I want to dispel a myth that I keep hearing and that myth is about the ROI of emergent collaboration technologies.  We keep hearing about the challenges with measuring and showing ROI and how that is a sticking point for executives and decision makers at companies.  The problem with this is that there will never be an ROI from an emergent collaboration technology precisely because technology is just that…technology.  We are talking about tools that enable us to collaborate and do “things.”  The ROI or the value comes from the activity and from the actual collaboration, not from the technologies themselves.

You can take data and make it look like almost anything you want.  In fact you can paint either a negative or a positive picture with the exact same set of data so just because you have numbers attached to something doesn’t always mean that those numbers tell the best story.

Which leads me to my next point, measuring the value of intangible assets such as effective collaboration, knowledge, and information.

How do you measure the ROI of intangible assets?  I’m sure there are a lot of responses and ideas on this topic, in fact books have been written on this very subject.  My response to this?

“It’s in the sauce”

What do I mean by that?  Intangible assets such as effective collaboration and knowledge are one part of several ingredients that make up the “sauce” of whatever it is we are making.  For example let’s say we are looking to work on a global project together to develop a new revenue model for product X.  To do this we need to find the right subject matter experts to work with (among many other things).  We use our emergent collaboration platform, find the best people to connect with, build the product, and finally develop a working revenue model.  Now that the product has been developed and is generating revenue how to we attribute a certain portion of that revenue to our ability to find the right people to work with on that project?  Would that project not have come to fruition if we hadn’t used those tools? Probably not.  The ability to find the subject matter experts for this project was a part of “the sauce” that was used to complete the project, it was an ingredient.

Sure, we can look at time saved and potential new revenue opportunities and while these are useful to help show ROI they show only a very small part of the value of emergent collaboration.  This is an ingredient that will be found in almost anything and everything that the company does.

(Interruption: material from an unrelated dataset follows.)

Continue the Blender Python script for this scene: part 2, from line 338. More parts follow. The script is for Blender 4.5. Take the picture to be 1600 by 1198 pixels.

In the book Strategy Maps: Converting Intangible Assets into Tangible Outcomes,” Bob Kaplan and David Norton note:

“None of these intangible assets has value that can be measured separately or independently.  The value of these intangible assets derives from their ability to help the organization implement its strategy…  Intangible assets such as knowledge and technology seldom have a direct impact on financial outcomes such as increased revenues, lowered costs, and higher profits.  Improvements in intangible assets affect financial outcomes through chains of cause-and-effect relationships.”

Andrew McAfee, author of “Enterprise 2.0” uses the analogy of trying to credit one player on a sports team for winning a game, it doesn’t work like that.

I have a lot more to say on this topic but it will be included in by book on emergent collaboration which is due out next summer.

In the meantime what do you think about the ROI or value of emergent collaboration?